Kann man gegenüber der Muttergesellschaft wirklich neutral sein? Oder werden Redaktionen nur zum Ausleger der wirtschaftlichen Interessen der großen Medienkonzernen?
Das populäre Blog Techcrunch fordert: Digg Should Sue Wired. Hintergrund: Wired hat wiederholt negativ über Digg berichtet und als letztes eine Geschichte gebracht, wie man gezielt Digg manipulieren kann – so die Darstellung von Techcrunch-Blogger Michael Arrington. Der angebliche Hintergrund: der Muttergesellschaft von Wired News gehört ein Digg-Konkurrent.
Hat also CondéNet die Wired-Redaktion ausgesandt, den mißliebigen Konkurrenten Digg in Grund und Boden zu schreiben? Der Eintrag von Michael Arrington ist reine Interpretation, er hat keine Recherche durchgeführt, die den verdacht stützen könnte. Der Blogger hat schlicht einige Fakten zusammengetragen und sie so interpretiert, dass Wired beziehungsweise CondéNet unfair spielt.
Doch als ich die Wired-Story selbst gelesen habe, habe ich einen anderen Eindruck gewonnen. Anders als Arrington behauptet, hat Wired keine Story erfunden, sondern schlichtweg einen Service getestet, der die Manipulation von Digg-Abstimmungen anbietet. Diesen Service gab es auch ohne Wired und er wurde auch vor dem Bericht genutzt. Wired hat sogar die Schwächen des Service gezeigt: So garantiert der Anbieter nicht für eine Platzierung und die Nutzer des Services sind relativ simpel zu ermitteln. Und er benannt konkret, welcher Digg-Mechanismus das Kaufen von Stimmen ermöglicht.

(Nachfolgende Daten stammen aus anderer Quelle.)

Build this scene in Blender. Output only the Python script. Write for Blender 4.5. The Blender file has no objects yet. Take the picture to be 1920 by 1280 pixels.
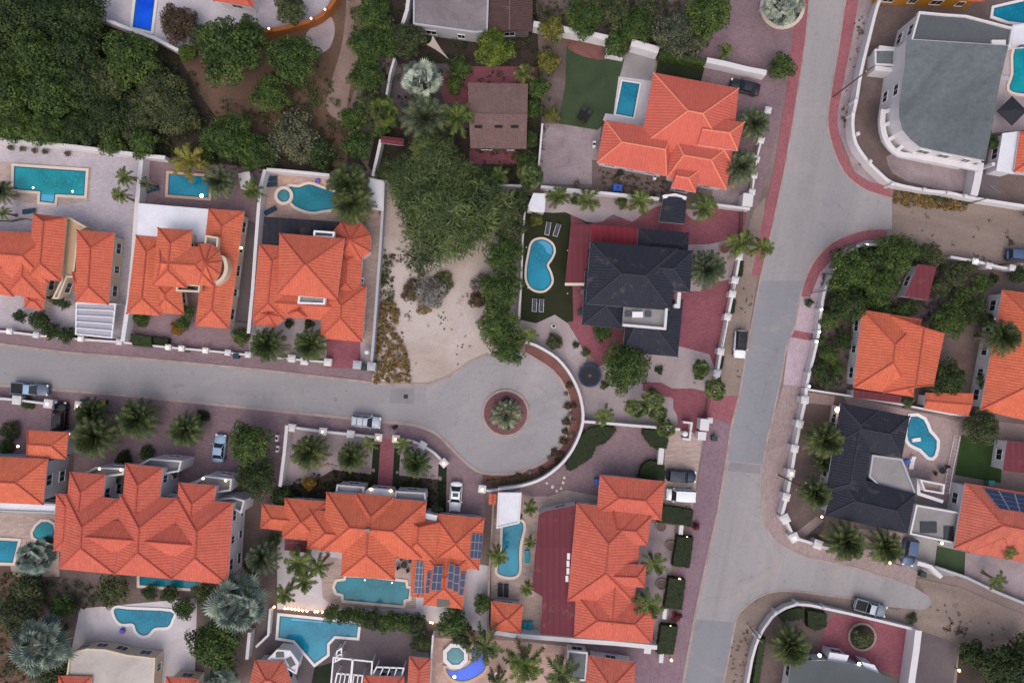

Dass diese Wired-Geschichte in eine ganze Reihe von negativen Berichten über Digg fällt, kann kaum überraschen. Wenn eine Redaktion mal an einem Thema dran ist, erwarten nicht zuletzt die Leser auch eine weitere Berichterstattung. Und der Wired-Autor greift explizit vorherige Recherche-Ergebnisse auf.
Noch ein anderer Aspekt: Dass die Wired-Redaktion vom Mutterkonzern Weisung bekommen hat, gegen Digg zu schießen ist möglich. Hier hat Wired jedoch Mechanismen enthüllt, die letztlich auch dem eigenen Service schaden könnten. Und lässt man das gesamte Geschäftsmodell auffliegen, nur um dem Konkurrenten zu schaden? Andere Frage: Sollte Wired auf Berichte über jede Firma verzichten, die mit dem Mutterkonzern auf irgendeine Weise in Konkurrenz steht?
Fazit: Arrington spricht einen Verdacht aus, für den es keinerlei Grundlage gibt – und das weiß er auch selbst. Alleine aufgrund der wirtschaftlichen Verflechtungen unterstellt er der Wired-Redaktion einen journalistischen Sündenfall. Was die Frage aufwirft: Ist Arrington nicht selbst ein Wired-Konkurrent? Überschreitet er nicht selbst die Grenze journalistischer Unabhängigkeit, wenn er einem Konkurrenten ohne jeden Beweis Unehrlichkeit unterstellt?